Let’s start with the interior. It’s a part that many people seem to love. It radiates the type of resto-mod style of the car, while still being comfortable and practical. The Corbeau front seats and bench rear seat compliment the light tones of the off white door panels. The car came with the stock 510 steering wheel, but Dustin wanted something sportier and more easily handled under intense driving conditions. He replaced the original with a beautiful leather Momo wheel, with a solid NRG adapter. 

The car has changed a lot since Dustin bought it. For both aesthetic and performance purposes, he decided to lower it just a bit. It wasn’t stock height when he got it, but it definitely was missing something. It is lowered on specialty coilovers and camber plates from a local 510 expert and racer, Troy Ermish. When Dustin got the car, one thing he knew was that he didn’t want a stance machine. While he enjoys a slammed car just as much as the next guy, he holds to the idea that these cars aren’t meant to be street sweepers. They aren’t as replaceable as a lot of the cars of today, and it is definitely not cheap or easy to repair body damage and other major issues. “I drive the car a lot,” Dustin says. “It’s both my daily and my weekend car.” This means that he has to be even more careful. 

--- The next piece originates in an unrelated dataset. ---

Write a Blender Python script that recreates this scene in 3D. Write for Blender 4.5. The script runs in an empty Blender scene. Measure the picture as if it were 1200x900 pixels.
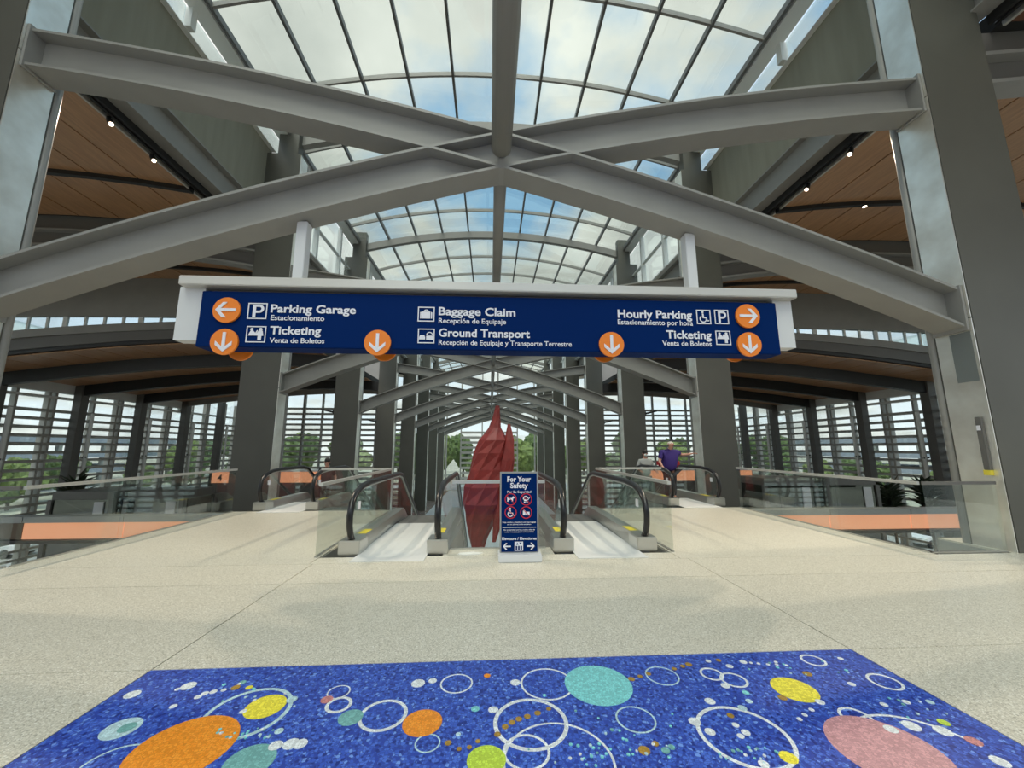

Owning the 510 has been a journey so far, but you feel a sense of gratification when there are so many people who appreciate your work. That said, if you own an even moderately classic car, you know that it gets a lot of attention. However, if you own a Datsun, it’s on a whole different level. Dustin can’t count the times people have approached him at the gas station, given thumbs up and taken photos on the freeway, and even followed him home just to tell him their stories about the iconic cars. One man on the freeway even went as far as trying to buy the car off of him as they drove side by side. 

Dustin has the Dime’s future all mapped out. In addition to different wheels, he is also going to invest in a big brake kit, as well as eventually repainting it. There are other plans in the works, but we have to keep a little mystery. Over the course of his life with this car, I have seen him smile harder than anyone, and at the same time, curse it to no end. That’s the nature of building a car, though. What matters is whether or not it truly makes you happy at the end of the day. If it does, then you’re on the right track.